Here is a post about people killing wasps with gasoline...don't see how it's that cringe. The first clip has the female AI voiceover which is kinda played out, and the final clip uses 'Back in Black' by ACDC. It's not that cringey, but 25k upvotes...
It wouldn't surprise me if the popularity was artificially inflated. Social media has known for a while now that encouraging outrage drives views and clicks. Coupled with Reddit using bots when it was first up to artificially populate the site, there has probably always been some bullshittery going on, it's just become more obvious now. I unsubbed to subs like r/facepalm and all the other rage generating subs because they were having a detrimental effect on my mental health and because it was obvious they were encouraging and driving outrage for clicks.
so true it’s awful you can’t tell posts from ads from what your subscribed too. all for what. I started using reddit with Apollo and it has to be the best app that I’ve chose/chosen to use(probably very close to a human guide lines compliment app too so many options and tweaks). to lose it over money grab ego bolstering is just the nail in the coffin for reddit to me. to think it used to be this place to be exposed to new ideas and topics anf by the way if you have any technical, personal, or financial question you can find some good literal information with a little effort for that too. just a shame our societies fr profit mentality.

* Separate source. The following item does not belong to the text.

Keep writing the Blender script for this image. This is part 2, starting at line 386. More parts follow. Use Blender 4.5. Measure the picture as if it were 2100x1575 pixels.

I don't think the scraping is the full reason. I was not on lemmy/kbin or any other part of the fediverse and I still got this random permaban, in fact it happened before the pricing changes were announced on May 31st.
Also, my username there is different to what I'm using on the fediverse.
Prior to being permabanned I also never used the API for anything. Only used it for the scripts to wipe my account clean (so being permabanned doesn't typically prevent one from creating the API tokens or actually using the API, it seems).
Well that rules out (most) of the malicious possibilities. What we're left with is probably either Hanlon's razer, or something you commented about spez.
If it's the latter, the four accounts I nuked are still alive.
Sadly, it wasn't the later. I never mentioned spez and didn't even know what the CEO's name or username was until the blackouts (i.e. after i got permabanned).
VPN? They have this half-baked user "reliability" rating system that they claim "identifies known alts".
Which is marketingspeak for "we log ips," I think. If they did that as poorly as everything else, it's possible they think you're the last guy to use that vpn before you.